(3D scene scripts)
start
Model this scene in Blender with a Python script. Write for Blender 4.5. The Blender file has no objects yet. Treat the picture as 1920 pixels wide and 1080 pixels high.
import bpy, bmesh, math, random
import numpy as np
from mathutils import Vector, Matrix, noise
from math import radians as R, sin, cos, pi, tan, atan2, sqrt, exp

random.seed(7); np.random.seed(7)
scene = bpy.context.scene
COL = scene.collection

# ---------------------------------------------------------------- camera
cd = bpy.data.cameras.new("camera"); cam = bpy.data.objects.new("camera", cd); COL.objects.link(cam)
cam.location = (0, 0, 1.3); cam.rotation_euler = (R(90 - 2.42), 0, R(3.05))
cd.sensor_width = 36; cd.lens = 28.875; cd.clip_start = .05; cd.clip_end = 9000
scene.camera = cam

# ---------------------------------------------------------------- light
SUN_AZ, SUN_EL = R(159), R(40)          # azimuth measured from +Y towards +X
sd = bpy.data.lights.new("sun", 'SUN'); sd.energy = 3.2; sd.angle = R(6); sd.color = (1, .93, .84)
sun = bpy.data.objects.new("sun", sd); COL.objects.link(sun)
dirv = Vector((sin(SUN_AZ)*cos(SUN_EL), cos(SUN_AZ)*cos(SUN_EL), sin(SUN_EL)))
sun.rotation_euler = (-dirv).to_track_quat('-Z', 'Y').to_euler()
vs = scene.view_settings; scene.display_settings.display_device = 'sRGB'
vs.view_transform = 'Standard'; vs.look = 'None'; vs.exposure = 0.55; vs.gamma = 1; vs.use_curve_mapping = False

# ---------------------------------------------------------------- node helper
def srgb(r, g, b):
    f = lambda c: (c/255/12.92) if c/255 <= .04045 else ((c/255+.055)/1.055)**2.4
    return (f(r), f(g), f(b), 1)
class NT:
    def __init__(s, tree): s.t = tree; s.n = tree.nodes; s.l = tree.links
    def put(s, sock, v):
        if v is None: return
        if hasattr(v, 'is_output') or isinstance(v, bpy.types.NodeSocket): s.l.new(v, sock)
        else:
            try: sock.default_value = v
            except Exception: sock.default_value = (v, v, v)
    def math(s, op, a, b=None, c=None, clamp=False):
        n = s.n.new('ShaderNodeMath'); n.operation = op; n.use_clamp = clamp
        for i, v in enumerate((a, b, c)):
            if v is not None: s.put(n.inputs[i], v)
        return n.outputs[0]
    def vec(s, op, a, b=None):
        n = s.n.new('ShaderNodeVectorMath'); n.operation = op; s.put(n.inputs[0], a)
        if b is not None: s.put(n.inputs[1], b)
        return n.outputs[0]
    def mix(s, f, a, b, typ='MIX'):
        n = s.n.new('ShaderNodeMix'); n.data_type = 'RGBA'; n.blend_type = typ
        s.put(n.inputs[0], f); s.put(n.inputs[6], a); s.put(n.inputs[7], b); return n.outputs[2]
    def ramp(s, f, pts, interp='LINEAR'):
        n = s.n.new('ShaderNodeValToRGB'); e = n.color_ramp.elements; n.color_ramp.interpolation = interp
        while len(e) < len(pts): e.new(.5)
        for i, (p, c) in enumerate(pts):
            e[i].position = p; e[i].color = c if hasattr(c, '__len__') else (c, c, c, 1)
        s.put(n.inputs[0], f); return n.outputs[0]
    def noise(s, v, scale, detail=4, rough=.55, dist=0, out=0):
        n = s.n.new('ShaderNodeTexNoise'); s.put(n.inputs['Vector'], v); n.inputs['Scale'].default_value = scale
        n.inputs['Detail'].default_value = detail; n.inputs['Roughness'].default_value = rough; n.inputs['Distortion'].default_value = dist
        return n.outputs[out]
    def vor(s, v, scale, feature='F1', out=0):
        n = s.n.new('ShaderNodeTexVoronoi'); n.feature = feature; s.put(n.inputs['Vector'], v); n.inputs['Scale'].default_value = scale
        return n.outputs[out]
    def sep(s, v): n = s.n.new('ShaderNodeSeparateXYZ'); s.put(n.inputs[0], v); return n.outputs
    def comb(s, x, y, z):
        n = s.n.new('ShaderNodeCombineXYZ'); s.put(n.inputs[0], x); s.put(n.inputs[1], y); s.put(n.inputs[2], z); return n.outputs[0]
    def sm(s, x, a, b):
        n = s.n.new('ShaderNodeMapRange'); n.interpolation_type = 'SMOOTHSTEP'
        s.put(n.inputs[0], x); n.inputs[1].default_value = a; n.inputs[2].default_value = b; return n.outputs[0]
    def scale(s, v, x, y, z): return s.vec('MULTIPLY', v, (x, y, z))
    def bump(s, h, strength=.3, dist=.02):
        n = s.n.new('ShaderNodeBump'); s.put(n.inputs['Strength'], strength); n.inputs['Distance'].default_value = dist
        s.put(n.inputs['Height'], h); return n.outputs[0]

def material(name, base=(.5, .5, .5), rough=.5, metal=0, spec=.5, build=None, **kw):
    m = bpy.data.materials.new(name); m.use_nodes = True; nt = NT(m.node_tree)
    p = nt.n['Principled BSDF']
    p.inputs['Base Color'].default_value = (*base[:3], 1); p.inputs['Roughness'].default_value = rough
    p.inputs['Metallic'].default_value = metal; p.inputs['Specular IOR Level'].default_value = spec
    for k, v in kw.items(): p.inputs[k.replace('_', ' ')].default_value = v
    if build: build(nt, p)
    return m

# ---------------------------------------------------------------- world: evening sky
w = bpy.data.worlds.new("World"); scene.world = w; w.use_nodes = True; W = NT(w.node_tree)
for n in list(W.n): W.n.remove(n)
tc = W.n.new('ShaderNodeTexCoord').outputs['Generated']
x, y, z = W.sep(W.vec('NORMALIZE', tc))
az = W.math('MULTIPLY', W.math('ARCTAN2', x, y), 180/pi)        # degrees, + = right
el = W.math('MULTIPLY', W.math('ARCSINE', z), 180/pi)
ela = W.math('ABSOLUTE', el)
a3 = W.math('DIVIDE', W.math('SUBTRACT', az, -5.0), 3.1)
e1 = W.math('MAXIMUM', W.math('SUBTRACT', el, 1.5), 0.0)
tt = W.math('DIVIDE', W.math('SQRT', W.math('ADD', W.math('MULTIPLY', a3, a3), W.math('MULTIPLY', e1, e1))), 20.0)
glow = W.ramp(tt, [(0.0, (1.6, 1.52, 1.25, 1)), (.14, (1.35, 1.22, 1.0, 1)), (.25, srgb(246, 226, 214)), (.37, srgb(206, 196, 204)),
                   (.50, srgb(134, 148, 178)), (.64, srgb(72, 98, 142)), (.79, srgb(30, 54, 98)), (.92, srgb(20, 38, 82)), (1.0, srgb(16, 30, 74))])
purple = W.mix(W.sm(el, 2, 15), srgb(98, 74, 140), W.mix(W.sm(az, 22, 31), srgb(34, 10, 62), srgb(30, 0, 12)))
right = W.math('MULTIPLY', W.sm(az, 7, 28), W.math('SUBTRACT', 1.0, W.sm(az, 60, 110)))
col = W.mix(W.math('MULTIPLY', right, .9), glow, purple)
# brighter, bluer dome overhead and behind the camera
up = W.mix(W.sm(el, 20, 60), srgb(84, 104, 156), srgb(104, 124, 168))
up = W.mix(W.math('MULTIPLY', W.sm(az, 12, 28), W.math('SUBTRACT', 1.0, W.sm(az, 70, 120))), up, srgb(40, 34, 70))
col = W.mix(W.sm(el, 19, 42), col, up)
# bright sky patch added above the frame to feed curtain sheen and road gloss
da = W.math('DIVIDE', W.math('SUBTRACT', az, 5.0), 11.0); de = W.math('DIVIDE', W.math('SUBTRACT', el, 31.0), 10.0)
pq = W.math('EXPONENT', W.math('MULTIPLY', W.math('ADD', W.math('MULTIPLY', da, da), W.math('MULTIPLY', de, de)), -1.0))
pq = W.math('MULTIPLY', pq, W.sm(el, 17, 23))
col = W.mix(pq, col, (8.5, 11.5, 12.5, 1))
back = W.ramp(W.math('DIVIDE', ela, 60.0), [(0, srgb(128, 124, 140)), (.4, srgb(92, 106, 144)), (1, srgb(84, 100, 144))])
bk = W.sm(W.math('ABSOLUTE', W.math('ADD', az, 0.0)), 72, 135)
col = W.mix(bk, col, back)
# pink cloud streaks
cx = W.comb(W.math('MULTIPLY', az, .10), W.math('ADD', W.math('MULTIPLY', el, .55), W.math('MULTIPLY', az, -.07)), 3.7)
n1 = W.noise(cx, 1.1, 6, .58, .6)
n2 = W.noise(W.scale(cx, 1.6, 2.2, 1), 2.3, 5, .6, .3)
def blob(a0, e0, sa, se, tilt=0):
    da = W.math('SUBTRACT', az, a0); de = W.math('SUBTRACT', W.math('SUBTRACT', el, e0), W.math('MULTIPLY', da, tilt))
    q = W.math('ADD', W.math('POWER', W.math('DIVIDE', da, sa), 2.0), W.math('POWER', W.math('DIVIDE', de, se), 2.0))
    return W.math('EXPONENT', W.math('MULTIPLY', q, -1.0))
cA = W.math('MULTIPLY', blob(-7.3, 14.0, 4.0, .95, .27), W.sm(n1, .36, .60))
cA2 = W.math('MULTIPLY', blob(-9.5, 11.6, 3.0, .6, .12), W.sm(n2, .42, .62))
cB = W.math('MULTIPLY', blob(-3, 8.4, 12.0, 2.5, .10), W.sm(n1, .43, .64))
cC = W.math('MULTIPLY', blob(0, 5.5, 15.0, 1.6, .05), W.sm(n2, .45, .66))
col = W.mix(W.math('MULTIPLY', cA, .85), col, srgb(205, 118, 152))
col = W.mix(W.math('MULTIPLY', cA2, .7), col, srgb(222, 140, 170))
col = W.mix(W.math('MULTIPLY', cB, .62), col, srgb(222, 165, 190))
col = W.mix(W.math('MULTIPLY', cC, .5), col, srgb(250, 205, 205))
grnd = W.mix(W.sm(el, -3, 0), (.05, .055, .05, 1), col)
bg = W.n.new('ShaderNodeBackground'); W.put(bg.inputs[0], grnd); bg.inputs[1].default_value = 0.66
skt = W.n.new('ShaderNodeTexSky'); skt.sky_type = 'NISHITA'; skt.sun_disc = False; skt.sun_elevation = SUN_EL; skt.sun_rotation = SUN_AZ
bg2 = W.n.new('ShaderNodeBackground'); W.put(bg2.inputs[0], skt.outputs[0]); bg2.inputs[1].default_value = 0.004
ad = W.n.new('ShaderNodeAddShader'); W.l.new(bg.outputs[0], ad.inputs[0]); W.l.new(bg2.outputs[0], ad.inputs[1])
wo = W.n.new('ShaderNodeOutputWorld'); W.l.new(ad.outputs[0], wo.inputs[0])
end
start
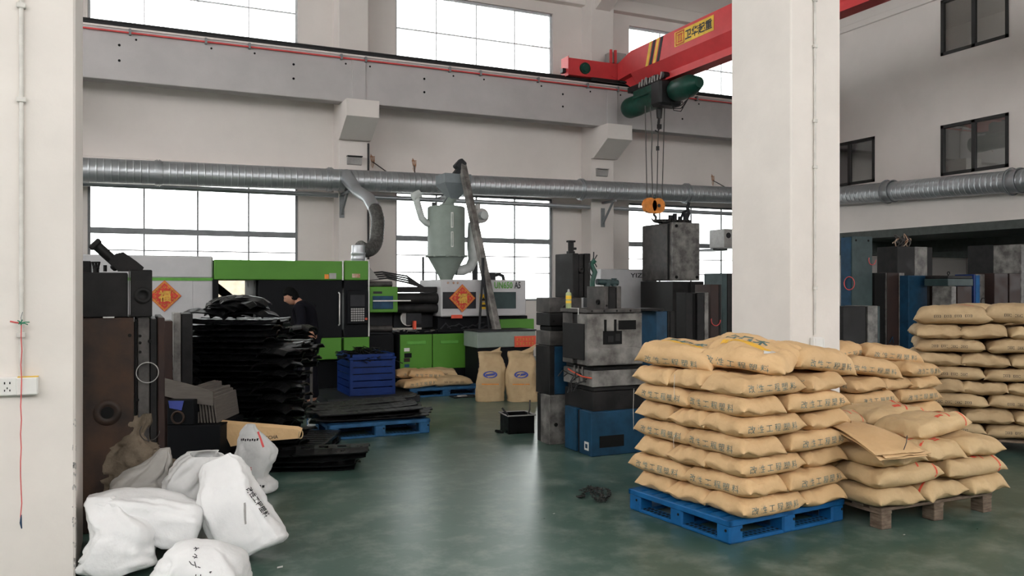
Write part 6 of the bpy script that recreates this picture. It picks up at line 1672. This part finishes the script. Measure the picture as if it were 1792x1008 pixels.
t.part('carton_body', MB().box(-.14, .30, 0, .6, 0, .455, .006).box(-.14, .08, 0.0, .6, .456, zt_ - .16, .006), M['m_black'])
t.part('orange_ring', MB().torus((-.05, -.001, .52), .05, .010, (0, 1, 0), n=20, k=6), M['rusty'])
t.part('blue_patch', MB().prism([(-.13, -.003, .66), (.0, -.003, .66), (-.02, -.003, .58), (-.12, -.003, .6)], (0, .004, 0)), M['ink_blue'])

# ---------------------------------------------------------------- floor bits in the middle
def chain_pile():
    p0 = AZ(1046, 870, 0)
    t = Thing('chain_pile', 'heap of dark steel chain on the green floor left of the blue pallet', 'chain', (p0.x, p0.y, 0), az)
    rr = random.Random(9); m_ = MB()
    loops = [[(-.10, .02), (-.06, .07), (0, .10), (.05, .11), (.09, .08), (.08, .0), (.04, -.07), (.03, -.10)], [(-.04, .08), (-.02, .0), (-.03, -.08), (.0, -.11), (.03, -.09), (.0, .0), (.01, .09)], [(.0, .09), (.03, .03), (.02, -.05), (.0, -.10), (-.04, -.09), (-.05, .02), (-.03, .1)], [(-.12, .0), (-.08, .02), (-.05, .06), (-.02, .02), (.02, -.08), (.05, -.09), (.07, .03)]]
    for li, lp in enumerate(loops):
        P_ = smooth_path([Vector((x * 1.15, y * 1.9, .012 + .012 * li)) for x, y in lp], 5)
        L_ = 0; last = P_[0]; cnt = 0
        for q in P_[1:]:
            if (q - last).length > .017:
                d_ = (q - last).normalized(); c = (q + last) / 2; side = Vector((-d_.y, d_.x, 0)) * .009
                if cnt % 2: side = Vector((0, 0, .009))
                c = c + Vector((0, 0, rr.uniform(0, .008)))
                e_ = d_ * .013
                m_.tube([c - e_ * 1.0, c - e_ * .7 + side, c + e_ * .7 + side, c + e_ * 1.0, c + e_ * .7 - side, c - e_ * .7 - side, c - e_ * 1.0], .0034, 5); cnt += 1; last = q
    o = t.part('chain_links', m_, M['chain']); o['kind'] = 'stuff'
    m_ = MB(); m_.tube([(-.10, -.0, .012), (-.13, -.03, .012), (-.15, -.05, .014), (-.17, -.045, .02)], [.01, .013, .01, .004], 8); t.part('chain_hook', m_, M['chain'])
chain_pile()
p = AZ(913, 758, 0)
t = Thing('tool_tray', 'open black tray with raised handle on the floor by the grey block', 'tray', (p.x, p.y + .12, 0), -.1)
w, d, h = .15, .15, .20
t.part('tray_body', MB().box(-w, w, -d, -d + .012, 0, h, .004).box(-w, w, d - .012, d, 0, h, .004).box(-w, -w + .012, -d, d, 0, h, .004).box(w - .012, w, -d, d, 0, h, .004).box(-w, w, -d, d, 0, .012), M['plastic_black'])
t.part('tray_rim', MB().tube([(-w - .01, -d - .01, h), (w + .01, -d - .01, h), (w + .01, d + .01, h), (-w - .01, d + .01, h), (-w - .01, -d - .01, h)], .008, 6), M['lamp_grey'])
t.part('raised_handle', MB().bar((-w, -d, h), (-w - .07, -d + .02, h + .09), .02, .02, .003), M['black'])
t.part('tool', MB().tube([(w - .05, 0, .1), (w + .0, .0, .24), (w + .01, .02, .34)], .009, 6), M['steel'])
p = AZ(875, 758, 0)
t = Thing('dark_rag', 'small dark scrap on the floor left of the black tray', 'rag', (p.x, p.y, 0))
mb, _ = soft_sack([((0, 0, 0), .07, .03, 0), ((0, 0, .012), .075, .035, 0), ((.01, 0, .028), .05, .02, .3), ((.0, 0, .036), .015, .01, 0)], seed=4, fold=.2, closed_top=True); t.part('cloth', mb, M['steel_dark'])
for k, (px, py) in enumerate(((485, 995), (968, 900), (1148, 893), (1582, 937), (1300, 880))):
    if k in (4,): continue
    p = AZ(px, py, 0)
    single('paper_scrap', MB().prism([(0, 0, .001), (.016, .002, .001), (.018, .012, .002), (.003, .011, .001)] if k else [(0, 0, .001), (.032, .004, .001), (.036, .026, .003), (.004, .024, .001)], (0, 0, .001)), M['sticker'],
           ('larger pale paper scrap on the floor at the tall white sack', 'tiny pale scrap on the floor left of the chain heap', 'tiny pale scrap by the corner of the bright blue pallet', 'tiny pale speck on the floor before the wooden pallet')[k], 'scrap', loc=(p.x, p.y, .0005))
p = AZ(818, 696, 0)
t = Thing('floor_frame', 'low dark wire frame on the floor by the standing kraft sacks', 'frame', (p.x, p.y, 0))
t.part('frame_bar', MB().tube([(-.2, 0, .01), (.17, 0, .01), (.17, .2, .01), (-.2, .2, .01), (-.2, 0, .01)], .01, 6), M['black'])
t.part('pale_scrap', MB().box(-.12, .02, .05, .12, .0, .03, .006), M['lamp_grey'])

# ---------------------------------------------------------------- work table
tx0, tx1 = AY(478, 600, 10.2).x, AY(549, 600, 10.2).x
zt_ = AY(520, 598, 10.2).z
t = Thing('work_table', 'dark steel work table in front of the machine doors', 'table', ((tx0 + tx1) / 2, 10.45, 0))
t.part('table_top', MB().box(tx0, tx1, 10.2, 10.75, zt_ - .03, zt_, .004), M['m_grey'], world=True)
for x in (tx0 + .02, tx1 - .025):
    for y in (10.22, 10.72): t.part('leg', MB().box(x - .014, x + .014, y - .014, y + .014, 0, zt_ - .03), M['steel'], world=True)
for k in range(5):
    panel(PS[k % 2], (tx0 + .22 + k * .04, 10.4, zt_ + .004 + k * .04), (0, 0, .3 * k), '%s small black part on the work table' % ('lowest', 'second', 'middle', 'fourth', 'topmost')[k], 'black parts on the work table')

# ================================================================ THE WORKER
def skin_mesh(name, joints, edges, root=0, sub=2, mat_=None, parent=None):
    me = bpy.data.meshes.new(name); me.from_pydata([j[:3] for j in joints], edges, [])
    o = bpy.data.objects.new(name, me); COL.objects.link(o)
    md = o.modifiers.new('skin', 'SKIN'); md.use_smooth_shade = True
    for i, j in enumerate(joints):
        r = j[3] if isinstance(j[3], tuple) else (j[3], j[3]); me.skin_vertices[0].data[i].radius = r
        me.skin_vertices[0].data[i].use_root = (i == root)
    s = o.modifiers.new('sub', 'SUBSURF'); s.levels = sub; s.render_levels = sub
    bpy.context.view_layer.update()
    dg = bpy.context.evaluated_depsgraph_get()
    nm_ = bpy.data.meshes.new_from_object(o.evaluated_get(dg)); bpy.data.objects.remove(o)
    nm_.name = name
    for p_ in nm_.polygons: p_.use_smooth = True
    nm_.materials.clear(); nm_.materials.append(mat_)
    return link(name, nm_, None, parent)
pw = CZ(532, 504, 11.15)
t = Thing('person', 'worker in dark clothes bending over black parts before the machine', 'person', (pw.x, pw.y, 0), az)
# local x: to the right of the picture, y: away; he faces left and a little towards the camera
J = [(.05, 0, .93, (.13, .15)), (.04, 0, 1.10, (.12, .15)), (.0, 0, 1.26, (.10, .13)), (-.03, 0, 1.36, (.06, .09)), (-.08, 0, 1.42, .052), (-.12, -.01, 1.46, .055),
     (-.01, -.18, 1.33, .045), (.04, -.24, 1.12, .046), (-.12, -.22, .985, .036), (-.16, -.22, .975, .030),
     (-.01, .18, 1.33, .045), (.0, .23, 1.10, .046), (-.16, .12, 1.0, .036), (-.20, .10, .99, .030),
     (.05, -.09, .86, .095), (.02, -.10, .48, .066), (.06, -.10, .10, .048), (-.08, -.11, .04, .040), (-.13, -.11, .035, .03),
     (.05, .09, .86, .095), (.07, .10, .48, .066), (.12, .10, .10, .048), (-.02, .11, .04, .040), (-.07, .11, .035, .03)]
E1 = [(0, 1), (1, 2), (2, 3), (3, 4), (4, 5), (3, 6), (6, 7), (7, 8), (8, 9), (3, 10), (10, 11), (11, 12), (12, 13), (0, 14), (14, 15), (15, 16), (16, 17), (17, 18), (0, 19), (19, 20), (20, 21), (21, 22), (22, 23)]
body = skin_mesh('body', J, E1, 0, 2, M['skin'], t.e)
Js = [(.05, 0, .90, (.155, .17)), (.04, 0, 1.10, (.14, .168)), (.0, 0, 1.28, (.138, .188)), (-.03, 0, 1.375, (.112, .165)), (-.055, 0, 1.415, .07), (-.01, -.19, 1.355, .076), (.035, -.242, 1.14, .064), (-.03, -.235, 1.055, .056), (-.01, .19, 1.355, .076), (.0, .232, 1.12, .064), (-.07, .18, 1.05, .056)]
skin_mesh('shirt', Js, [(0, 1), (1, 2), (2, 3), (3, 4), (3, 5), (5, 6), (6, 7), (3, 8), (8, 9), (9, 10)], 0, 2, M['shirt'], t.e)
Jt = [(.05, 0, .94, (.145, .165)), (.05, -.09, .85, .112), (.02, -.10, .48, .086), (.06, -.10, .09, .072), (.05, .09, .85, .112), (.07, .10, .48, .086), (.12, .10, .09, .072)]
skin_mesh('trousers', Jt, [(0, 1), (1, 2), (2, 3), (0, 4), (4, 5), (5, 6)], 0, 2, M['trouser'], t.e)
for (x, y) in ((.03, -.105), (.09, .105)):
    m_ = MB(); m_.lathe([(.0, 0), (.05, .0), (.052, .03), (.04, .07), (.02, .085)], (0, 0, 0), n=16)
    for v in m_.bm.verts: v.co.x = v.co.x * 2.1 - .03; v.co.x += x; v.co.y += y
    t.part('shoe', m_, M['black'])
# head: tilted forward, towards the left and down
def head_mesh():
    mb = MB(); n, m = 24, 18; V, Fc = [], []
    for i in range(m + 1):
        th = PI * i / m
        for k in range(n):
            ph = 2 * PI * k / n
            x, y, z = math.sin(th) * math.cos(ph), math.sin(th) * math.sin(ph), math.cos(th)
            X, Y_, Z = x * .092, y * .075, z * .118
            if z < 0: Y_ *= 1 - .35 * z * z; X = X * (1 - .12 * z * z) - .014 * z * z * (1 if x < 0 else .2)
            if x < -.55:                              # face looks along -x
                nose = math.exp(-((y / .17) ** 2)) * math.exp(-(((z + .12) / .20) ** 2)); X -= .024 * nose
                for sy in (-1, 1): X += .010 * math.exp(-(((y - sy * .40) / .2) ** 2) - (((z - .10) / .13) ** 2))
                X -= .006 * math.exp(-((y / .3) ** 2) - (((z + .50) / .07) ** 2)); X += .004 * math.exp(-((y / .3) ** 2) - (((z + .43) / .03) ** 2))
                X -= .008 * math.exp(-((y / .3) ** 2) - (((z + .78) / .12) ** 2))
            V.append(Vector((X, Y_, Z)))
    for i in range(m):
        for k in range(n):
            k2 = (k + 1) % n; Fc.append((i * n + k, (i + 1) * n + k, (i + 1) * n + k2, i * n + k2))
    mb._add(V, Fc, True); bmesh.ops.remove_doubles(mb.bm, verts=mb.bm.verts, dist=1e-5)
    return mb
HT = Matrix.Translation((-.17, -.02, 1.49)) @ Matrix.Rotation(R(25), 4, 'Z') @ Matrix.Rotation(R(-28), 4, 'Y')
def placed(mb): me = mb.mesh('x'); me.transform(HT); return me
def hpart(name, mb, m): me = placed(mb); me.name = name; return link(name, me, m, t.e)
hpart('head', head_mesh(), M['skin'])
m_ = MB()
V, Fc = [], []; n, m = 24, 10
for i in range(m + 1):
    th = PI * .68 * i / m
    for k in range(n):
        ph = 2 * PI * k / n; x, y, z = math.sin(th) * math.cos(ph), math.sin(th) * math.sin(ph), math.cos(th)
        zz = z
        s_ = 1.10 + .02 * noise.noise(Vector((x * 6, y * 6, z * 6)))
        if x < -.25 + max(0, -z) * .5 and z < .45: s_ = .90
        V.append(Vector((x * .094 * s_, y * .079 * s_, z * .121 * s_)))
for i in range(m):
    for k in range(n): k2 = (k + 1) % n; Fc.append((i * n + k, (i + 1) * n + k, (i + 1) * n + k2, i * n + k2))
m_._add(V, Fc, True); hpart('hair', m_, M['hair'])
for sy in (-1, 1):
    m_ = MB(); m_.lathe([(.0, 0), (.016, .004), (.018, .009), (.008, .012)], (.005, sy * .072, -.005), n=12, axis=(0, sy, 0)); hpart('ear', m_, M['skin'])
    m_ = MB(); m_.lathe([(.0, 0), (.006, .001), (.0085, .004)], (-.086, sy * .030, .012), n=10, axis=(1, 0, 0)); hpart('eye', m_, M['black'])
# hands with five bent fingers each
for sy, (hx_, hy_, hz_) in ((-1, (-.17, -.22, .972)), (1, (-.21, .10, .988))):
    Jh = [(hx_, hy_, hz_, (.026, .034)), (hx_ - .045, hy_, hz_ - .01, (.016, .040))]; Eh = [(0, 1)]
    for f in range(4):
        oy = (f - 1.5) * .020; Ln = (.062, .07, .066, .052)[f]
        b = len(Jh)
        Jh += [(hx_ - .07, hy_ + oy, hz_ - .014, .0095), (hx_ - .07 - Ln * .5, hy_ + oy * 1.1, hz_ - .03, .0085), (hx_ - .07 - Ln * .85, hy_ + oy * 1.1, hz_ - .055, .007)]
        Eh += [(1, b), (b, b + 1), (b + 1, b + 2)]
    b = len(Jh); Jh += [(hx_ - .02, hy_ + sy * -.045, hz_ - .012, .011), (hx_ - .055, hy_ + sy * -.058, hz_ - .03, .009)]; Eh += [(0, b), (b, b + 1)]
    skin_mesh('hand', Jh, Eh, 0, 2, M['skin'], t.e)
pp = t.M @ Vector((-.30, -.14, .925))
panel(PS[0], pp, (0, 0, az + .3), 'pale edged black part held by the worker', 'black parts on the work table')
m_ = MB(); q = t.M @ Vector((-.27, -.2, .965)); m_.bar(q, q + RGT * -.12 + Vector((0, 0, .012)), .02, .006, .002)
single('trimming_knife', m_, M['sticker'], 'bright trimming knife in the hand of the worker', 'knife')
end
What to work on:
Quote only the lines running from the line that holds "Model this scene" to the line that holds "COL = scene.collection", both ends included.

Response to the exercise:
Model this scene in Blender with a Python script. Write for Blender 4.5. The Blender file has no objects yet. Treat the picture as 1920 pixels wide and 1080 pixels high.
import bpy, bmesh, math, random
import numpy as np
from mathutils import Vector, Matrix, noise
from math import radians as R, sin, cos, pi, tan, atan2, sqrt, exp

random.seed(7); np.random.seed(7)
scene = bpy.context.scene
COL = scene.collection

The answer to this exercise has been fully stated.